◆ **Stated goal**
Using the data below, copy each line that includes the word "this".

◆ **Supplied records**
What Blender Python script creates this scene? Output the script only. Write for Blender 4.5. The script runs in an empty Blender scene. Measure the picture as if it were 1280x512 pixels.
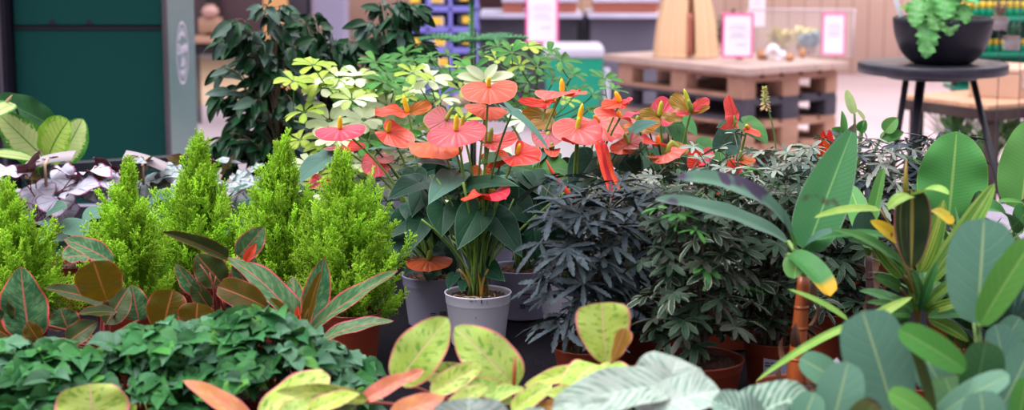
import bpy, math, random
import numpy as np
from mathutils import Vector
PI = math.pi
F = 2200.0; PITCH = math.atan(366/2200.0); CAM = np.array([0, 0, 1.55])
FW = np.array([0, math.cos(PITCH), -math.sin(PITCH)]); UPV = np.array([0, math.sin(PITCH), math.cos(PITCH)])
COL = bpy.context.scene.collection
TZ = 0.7255   # top of the mat on the display table

def U(px, py, Y):
    """point of the place seen at photo pixel px,py at distance Y"""
    d = FW + np.array([1., 0, 0])*(px-640)/F + UPV*(256-py)/F
    return CAM + d*(Y/d[1])
def UZ(px, py, z):
    d = FW + np.array([1., 0, 0])*(px-640)/F + UPV*(256-py)/F
    return CAM + d*((z-CAM[2])/d[2])
def nrm(v):
    v = np.asarray(v, float); l = np.linalg.norm(v)
    return v/l if l > 1e-9 else v
def mpx(Y): return Y/F*1.01

# ------------------------------------------------------------ materials
class NT:
    def __init__(s, name):
        s.m = bpy.data.materials.new(name); s.m.use_nodes = True
        s.t = s.m.node_tree; s.t.nodes.clear()
    def n(s, typ, **kw):
        nd = s.t.nodes.new(typ)
        for k, v in kw.items():
            if k.startswith('_'): setattr(nd, k[1:], v)
        return nd
    def put(s, sock, v):
        if isinstance(v, bpy.types.NodeSocket): s.t.links.new(v, sock)
        elif v is not None:
            if sock.type == 'RGBA' and len(v) == 3: v = (*v, 1)
            sock.default_value = v
    def math(s, op, a, b=None, c=None, clamp=False):
        nd = s.n('ShaderNodeMath', _operation=op, _use_clamp=clamp)
        s.put(nd.inputs[0], a)
        if b is not None: s.put(nd.inputs[1], b)
        if c is not None: s.put(nd.inputs[2], c)
        return nd.outputs[0]
    def ss(s, x, a, b):       # smoothstep from a to b
        nd = s.n('ShaderNodeMapRange', _interpolation_type='SMOOTHSTEP')
        s.put(nd.inputs[0], x); s.put(nd.inputs[1], a); s.put(nd.inputs[2], b)
        return nd.outputs[0]
    def mix(s, f, a, b):
        nd = s.n('ShaderNodeMix', _data_type='RGBA')
        s.put(nd.inputs[0], f); s.put(nd.inputs[6], a); s.put(nd.inputs[7], b)
        return nd.outputs[2]
    def noise(s, scale, vec=None, detail=2, rough=.5):
        nd = s.n('ShaderNodeTexNoise'); nd.inputs['Scale'].default_value = scale
        nd.inputs['Detail'].default_value = detail; nd.inputs['Roughness'].default_value = rough
        if vec is not None: s.put(nd.inputs['Vector'], vec)
        return nd.outputs[0]
    def attr(s, name):
        return s.n('ShaderNodeAttribute', _attribute_name=name)
    def xyz(s, a, b, c):
        nd = s.n('ShaderNodeCombineXYZ')
        for i, v in enumerate((a, b, c)): s.put(nd.inputs[i], v)
        return nd.outputs[0]
    def obj(s): return s.n('ShaderNodeTexCoord').outputs['Object']
    def out(s, col, rough=.5, spec=.5, trans=0, bump=None, bstr=.3, bdist=.002, metal=0, emit=None, tcol=None, alpha=None, coat=0):
        p = s.n('ShaderNodeBsdfPrincipled')
        s.put(p.inputs['Base Color'], col); s.put(p.inputs['Roughness'], rough)
        s.put(p.inputs['Specular IOR Level'], spec*(.40 if trans else 1)); s.put(p.inputs['Metallic'], metal)
        s.put(p.inputs['Coat Weight'], coat)
        if alpha is not None: s.put(p.inputs['Alpha'], alpha)
        if emit: s.put(p.inputs['Emission Color'], emit[0]); s.put(p.inputs['Emission Strength'], emit[1])
        if bump is not None:
            b = s.n('ShaderNodeBump'); b.inputs['Strength'].default_value = bstr; b.inputs['Distance'].default_value = bdist
            s.put(b.inputs['Height'], bump); s.t.links.new(b.outputs[0], p.inputs['Normal'])
        sh = p.outputs[0]
        if trans:
            t = s.n('ShaderNodeBsdfTranslucent'); s.put(t.inputs[0], tcol if tcol is not None else col)
            mx = s.n('ShaderNodeMixShader'); mx.inputs[0].default_value = trans
            s.t.links.new(sh, mx.inputs[1]); s.t.links.new(t.outputs[0], mx.inputs[2]); sh = mx.outputs[0]
        o = s.n('ShaderNodeOutputMaterial'); s.t.links.new(sh, o.inputs[0])
        return s.m

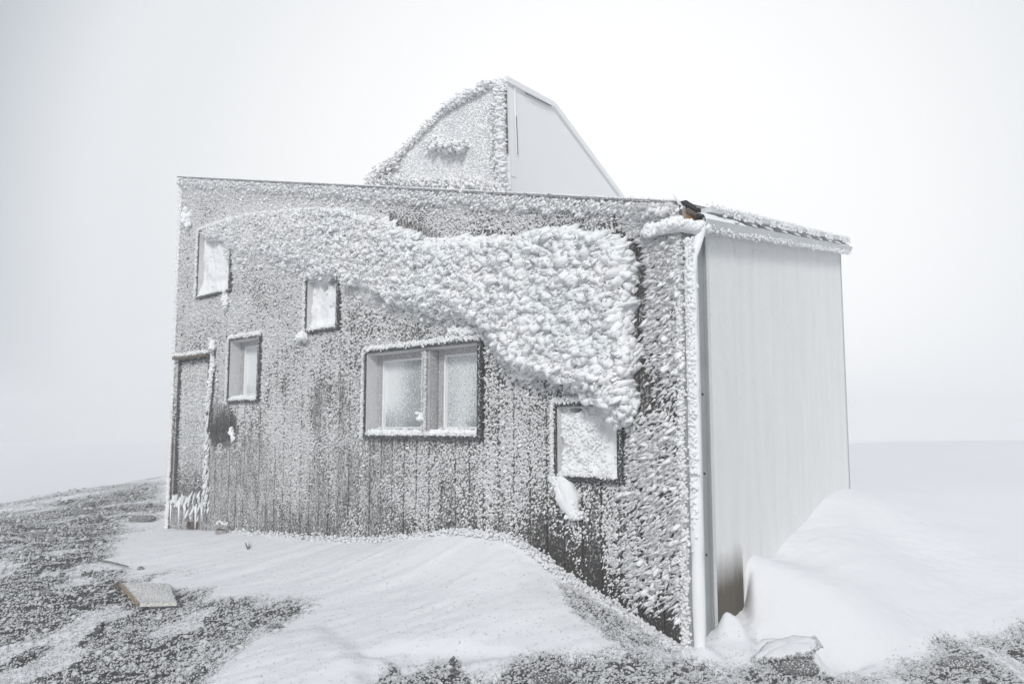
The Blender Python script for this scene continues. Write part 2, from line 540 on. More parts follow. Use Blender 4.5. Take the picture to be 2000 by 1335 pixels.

◆ **Exercise result**
What Blender Python script creates this scene? Output the script only. Write for Blender 4.5. The script runs in an empty Blender scene. Measure the picture as if it were 1280x512 pixels.
The Blender Python script for this scene continues. Write part 2, from line 540 on. More parts follow. Use Blender 4.5. Take the picture to be 2000 by 1335 pixels.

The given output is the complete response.